* START *

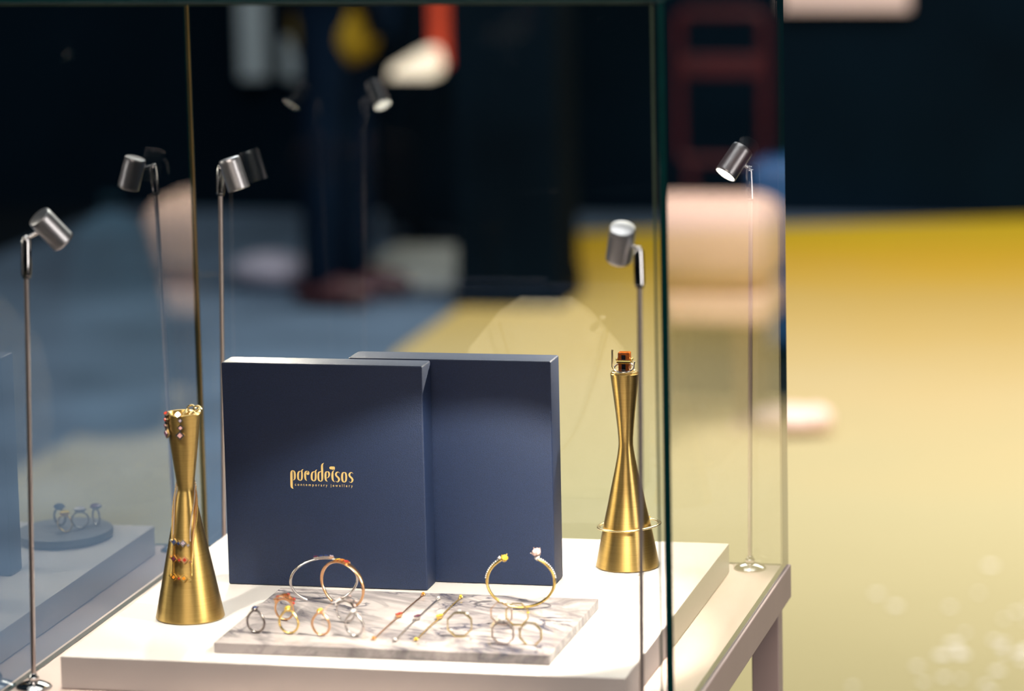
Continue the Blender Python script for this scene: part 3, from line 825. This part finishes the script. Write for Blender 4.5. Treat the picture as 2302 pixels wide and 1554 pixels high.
# rings on top of the right stand
ZR = ZT + 0.1862
t = thing('amber_ring', 'ring with a tall brown amber stone, on top of the right brass stand', 'ring', (SRx, SRy, ZR))
bm = bmesh.new(); box(bm, -0.0052, 0.0052, -0.0045, 0.0045, 0.0003, 0.0093, bev=0.0006, seg=1); obj('lower_stone', bm, M['g_amber'], t)
bm = bmesh.new(); box(bm, -0.0056, 0.0056, -0.0048, 0.0048, 0.0118, 0.0195, bev=0.0010, seg=2); obj('upper_stone', bm, M['g_amber'], t)
bm = bmesh.new(); box(bm, -0.0066, 0.0066, -0.0056, 0.0056, 0.0093, 0.0118, bev=0.0004, seg=1)
for s in (-1, 1):
    sphere(bm, (s * 0.0068, -0.002, 0.0125), 0.0014); sphere(bm, (s * 0.0068, 0.003, 0.0125), 0.0012)
obj('collar', bm, M['gold'], t)
bm = bmesh.new(); box(bm, -0.0019, 0.0019, -0.00485, -0.0046, 0.0128, 0.0172); obj('facet', bm, M['g_black'], t)
bm = bmesh.new(); box(bm, -0.0019, 0.0019, -0.0048, -0.00455, 0.0010, 0.0086); obj('facet', bm, M['g_black'], t)
t = thing('open_ring', 'silver open ring with two upright posts, leaning on the amber ring', 'ring', (SRx - 0.0005, SRy - 0.0008, ZR))
bm = bmesh.new()
pts = []
for i in range(49):
    a = 2 * pi * i / 48
    pts.append((0.0092 * cos(a), 0.0088 * sin(a), 0.0046 + 0.0032 * sin(a)))
sweep(bm, pts[:-1], 0.0008, closed=True, n=10, hgt=0.0010)
obj('band', bm, M['silver'], t, smooth=True)
bm = bmesh.new(); sweep(bm, [(-0.0088, -0.003, 0.003), (-0.0102, -0.0035, 0.006), (-0.0102, -0.0035, 0.0205), (-0.0100, -0.0035, 0.0220)], [0.0010, 0.0010, 0.0009, 0.0011], n=8); obj('post', bm, M['paleg'], t, smooth=True)
bm = bmesh.new(); sweep(bm, [(0.0082, -0.004, 0.0035), (0.0098, -0.0045, 0.006), (0.0112, -0.0045, 0.0115)], [0.0009, 0.0009, 0.0008], n=8); obj('post', bm, M['silver'], t, smooth=True)
bm = bmesh.new(); pts = [(0.0118 * cos(2 * pi * i / 40), 0.0112 * sin(2 * pi * i / 40), 0.0009) for i in range(40)]
sweep(bm, pts, 0.0010, closed=True, n=8, hgt=0.0007, up=(0, 0, 1))
tag(obj('gold_ring', bm, M['paleg'], loc=(SRx, SRy, ZR), smooth=True), 'flat gold ring lying on top of the right brass stand', 'ring')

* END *

Write out the listing above again, exactly, but with no pictures in the copy.

== Output of the exercise ==
Continue the Blender Python script for this scene: part 3, from line 825. This part finishes the script. Write for Blender 4.5. Treat the picture as 2302 pixels wide and 1554 pixels high.
# rings on top of the right stand
ZR = ZT + 0.1862
t = thing('amber_ring', 'ring with a tall brown amber stone, on top of the right brass stand', 'ring', (SRx, SRy, ZR))
bm = bmesh.new(); box(bm, -0.0052, 0.0052, -0.0045, 0.0045, 0.0003, 0.0093, bev=0.0006, seg=1); obj('lower_stone', bm, M['g_amber'], t)
bm = bmesh.new(); box(bm, -0.0056, 0.0056, -0.0048, 0.0048, 0.0118, 0.0195, bev=0.0010, seg=2); obj('upper_stone', bm, M['g_amber'], t)
bm = bmesh.new(); box(bm, -0.0066, 0.0066, -0.0056, 0.0056, 0.0093, 0.0118, bev=0.0004, seg=1)
for s in (-1, 1):
    sphere(bm, (s * 0.0068, -0.002, 0.0125), 0.0014); sphere(bm, (s * 0.0068, 0.003, 0.0125), 0.0012)
obj('collar', bm, M['gold'], t)
bm = bmesh.new(); box(bm, -0.0019, 0.0019, -0.00485, -0.0046, 0.0128, 0.0172); obj('facet', bm, M['g_black'], t)
bm = bmesh.new(); box(bm, -0.0019, 0.0019, -0.0048, -0.00455, 0.0010, 0.0086); obj('facet', bm, M['g_black'], t)
t = thing('open_ring', 'silver open ring with two upright posts, leaning on the amber ring', 'ring', (SRx - 0.0005, SRy - 0.0008, ZR))
bm = bmesh.new()
pts = []
for i in range(49):
    a = 2 * pi * i / 48
    pts.append((0.0092 * cos(a), 0.0088 * sin(a), 0.0046 + 0.0032 * sin(a)))
sweep(bm, pts[:-1], 0.0008, closed=True, n=10, hgt=0.0010)
obj('band', bm, M['silver'], t, smooth=True)
bm = bmesh.new(); sweep(bm, [(-0.0088, -0.003, 0.003), (-0.0102, -0.0035, 0.006), (-0.0102, -0.0035, 0.0205), (-0.0100, -0.0035, 0.0220)], [0.0010, 0.0010, 0.0009, 0.0011], n=8); obj('post', bm, M['paleg'], t, smooth=True)
bm = bmesh.new(); sweep(bm, [(0.0082, -0.004, 0.0035), (0.0098, -0.0045, 0.006), (0.0112, -0.0045, 0.0115)], [0.0009, 0.0009, 0.0008], n=8); obj('post', bm, M['silver'], t, smooth=True)
bm = bmesh.new(); pts = [(0.0118 * cos(2 * pi * i / 40), 0.0112 * sin(2 * pi * i / 40), 0.0009) for i in range(40)]
sweep(bm, pts, 0.0010, closed=True, n=8, hgt=0.0007, up=(0, 0, 1))
tag(obj('gold_ring', bm, M['paleg'], loc=(SRx, SRy, ZR), smooth=True), 'flat gold ring lying on top of the right brass stand', 'ring')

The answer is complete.